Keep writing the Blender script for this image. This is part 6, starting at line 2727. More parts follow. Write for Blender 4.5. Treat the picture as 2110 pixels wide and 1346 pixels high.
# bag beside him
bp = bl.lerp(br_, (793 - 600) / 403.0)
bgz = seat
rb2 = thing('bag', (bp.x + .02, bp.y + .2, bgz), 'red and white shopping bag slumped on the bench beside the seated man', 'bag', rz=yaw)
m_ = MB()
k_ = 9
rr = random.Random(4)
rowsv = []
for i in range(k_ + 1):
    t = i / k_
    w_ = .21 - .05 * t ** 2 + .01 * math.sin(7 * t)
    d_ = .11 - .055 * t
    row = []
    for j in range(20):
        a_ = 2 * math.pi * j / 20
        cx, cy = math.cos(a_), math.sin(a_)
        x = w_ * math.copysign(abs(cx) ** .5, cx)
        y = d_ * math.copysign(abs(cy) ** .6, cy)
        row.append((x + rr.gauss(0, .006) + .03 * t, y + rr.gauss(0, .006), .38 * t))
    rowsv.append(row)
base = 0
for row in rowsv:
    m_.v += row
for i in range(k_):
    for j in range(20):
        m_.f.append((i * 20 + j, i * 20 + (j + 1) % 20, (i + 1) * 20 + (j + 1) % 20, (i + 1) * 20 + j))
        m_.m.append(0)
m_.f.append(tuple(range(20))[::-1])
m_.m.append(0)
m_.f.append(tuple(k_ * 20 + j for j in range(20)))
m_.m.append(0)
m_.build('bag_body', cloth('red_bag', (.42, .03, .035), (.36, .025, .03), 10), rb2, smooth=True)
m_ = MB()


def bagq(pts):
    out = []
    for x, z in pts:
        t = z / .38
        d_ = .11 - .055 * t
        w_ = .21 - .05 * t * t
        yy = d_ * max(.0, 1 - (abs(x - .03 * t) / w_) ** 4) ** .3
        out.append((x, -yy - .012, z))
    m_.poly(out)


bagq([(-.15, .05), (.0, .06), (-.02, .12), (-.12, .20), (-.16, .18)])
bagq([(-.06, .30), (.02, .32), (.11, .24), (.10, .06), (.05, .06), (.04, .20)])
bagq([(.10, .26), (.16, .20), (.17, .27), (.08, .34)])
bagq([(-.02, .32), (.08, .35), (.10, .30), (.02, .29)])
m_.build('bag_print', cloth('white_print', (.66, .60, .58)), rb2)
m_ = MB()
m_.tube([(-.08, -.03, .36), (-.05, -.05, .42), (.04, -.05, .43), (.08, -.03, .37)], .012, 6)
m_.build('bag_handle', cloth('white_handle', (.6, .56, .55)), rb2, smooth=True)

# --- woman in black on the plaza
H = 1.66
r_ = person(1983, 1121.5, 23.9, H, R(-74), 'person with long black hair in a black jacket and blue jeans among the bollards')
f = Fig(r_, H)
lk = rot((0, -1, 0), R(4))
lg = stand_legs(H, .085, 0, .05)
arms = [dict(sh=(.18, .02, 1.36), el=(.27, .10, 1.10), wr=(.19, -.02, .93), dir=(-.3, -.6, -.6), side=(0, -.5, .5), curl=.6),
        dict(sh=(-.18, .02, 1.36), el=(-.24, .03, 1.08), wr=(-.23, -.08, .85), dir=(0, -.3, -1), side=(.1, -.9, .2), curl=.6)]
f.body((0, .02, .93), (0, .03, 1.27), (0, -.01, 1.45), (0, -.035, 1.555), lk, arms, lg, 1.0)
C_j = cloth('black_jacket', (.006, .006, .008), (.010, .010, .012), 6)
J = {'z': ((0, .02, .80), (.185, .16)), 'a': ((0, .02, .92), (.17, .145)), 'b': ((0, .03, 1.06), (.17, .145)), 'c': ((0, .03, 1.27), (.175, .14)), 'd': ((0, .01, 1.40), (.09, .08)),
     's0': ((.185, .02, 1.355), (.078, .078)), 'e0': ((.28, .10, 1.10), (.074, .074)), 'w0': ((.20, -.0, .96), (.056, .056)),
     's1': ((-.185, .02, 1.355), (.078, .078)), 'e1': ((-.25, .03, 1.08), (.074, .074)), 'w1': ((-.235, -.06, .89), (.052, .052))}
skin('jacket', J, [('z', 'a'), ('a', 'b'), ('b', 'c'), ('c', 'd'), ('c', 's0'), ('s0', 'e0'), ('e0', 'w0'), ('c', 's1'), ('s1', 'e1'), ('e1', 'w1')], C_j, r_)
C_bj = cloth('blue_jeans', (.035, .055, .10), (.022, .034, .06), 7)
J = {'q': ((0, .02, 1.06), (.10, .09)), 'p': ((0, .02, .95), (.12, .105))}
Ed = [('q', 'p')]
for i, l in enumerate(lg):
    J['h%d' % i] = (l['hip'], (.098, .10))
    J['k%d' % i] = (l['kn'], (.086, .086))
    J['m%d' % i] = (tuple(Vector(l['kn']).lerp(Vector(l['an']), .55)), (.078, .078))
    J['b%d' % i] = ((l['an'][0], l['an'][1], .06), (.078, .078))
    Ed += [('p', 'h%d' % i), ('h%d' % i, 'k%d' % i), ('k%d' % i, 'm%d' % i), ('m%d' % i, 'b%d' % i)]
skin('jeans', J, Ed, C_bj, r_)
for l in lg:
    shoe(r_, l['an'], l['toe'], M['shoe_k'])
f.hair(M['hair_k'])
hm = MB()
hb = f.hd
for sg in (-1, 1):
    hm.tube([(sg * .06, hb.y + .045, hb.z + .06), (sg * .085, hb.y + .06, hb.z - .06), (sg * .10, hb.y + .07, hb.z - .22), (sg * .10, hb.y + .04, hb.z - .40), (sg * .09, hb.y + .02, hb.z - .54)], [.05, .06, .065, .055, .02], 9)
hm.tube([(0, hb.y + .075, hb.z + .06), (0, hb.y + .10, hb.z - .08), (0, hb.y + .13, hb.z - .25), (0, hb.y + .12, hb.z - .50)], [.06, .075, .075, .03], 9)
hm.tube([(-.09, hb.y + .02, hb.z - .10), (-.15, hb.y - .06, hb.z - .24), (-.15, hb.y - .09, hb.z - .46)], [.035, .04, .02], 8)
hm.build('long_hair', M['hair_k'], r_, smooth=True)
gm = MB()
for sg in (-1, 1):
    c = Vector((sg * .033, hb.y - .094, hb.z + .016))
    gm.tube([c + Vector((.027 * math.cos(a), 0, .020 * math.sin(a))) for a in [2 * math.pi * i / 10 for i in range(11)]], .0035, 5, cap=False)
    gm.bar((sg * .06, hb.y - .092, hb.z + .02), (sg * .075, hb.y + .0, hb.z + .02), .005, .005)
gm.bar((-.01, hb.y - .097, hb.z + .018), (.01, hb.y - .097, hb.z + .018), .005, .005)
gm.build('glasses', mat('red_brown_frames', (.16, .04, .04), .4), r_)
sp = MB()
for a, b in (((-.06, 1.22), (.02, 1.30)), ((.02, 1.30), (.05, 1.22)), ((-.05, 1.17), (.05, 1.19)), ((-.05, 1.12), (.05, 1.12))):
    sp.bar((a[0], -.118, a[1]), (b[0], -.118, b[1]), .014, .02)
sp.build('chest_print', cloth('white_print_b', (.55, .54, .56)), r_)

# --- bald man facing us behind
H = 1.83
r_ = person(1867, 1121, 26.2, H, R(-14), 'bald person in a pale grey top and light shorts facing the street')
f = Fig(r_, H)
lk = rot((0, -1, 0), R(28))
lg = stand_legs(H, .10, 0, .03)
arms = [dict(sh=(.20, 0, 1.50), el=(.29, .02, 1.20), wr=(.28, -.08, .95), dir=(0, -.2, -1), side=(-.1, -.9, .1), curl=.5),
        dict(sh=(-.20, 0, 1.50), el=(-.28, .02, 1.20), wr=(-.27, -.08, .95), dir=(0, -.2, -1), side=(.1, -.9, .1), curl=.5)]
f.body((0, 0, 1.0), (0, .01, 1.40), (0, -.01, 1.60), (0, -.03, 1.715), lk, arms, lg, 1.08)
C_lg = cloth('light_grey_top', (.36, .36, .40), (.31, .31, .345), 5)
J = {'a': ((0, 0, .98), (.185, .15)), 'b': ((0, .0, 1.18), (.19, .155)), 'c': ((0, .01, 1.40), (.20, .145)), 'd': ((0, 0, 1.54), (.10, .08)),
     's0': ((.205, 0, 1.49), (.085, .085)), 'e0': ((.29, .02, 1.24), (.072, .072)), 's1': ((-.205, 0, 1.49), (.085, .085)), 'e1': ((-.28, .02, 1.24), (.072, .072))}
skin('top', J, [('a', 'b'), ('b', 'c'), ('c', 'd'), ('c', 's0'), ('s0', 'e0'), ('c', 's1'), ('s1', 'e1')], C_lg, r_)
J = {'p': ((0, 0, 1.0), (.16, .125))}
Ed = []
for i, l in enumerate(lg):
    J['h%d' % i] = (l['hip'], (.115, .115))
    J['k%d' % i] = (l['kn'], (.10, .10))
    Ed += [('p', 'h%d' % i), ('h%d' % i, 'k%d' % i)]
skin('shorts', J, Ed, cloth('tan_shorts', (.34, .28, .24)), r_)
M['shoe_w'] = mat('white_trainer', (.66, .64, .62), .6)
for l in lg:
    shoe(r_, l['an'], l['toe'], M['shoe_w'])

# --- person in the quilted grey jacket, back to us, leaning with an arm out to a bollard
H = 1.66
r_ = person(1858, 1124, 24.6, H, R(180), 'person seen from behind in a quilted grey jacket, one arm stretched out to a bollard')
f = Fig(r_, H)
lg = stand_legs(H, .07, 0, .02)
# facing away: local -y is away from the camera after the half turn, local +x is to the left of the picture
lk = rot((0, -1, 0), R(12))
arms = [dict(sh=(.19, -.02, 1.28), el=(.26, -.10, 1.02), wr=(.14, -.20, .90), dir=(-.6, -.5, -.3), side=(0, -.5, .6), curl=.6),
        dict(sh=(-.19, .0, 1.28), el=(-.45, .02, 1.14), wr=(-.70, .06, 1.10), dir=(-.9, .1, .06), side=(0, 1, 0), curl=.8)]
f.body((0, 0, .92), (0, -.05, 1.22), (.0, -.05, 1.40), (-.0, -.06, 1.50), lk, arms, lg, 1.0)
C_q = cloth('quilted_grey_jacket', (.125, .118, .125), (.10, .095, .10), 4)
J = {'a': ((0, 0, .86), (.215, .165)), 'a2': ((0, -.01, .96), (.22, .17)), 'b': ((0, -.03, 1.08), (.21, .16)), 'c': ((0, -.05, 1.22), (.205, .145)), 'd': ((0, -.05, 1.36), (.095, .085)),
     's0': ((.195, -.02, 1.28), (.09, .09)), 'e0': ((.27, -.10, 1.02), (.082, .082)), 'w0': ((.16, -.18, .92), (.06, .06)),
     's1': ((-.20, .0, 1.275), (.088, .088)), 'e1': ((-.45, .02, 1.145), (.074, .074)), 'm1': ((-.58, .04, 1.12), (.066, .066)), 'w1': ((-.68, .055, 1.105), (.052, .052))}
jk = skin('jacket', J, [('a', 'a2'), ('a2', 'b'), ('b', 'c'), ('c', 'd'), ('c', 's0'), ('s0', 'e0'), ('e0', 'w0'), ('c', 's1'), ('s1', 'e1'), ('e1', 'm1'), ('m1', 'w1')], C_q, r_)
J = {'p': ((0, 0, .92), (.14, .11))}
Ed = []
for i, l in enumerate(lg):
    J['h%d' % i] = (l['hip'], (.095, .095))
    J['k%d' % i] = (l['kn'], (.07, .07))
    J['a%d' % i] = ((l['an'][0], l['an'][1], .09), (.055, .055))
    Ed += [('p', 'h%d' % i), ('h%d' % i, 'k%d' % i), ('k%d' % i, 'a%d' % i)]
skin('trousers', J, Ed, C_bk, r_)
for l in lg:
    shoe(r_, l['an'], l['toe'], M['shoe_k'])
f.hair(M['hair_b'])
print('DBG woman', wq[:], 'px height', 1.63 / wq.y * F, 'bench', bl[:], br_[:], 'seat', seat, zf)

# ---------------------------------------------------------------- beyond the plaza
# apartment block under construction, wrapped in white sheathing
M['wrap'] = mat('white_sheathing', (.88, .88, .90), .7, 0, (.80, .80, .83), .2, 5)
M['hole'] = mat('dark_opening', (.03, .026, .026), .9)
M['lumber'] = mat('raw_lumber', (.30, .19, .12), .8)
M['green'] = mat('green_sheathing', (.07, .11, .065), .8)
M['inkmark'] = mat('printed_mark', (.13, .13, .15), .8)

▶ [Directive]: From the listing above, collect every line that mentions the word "picture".

▶ [Task output]:
Keep writing the Blender script for this image. This is part 6, starting at line 2727. More parts follow. Write for Blender 4.5. Treat the picture as 2110 pixels wide and 1346 pixels high.
# facing away: local -y is away from the camera after the half turn, local +x is to the left of the picture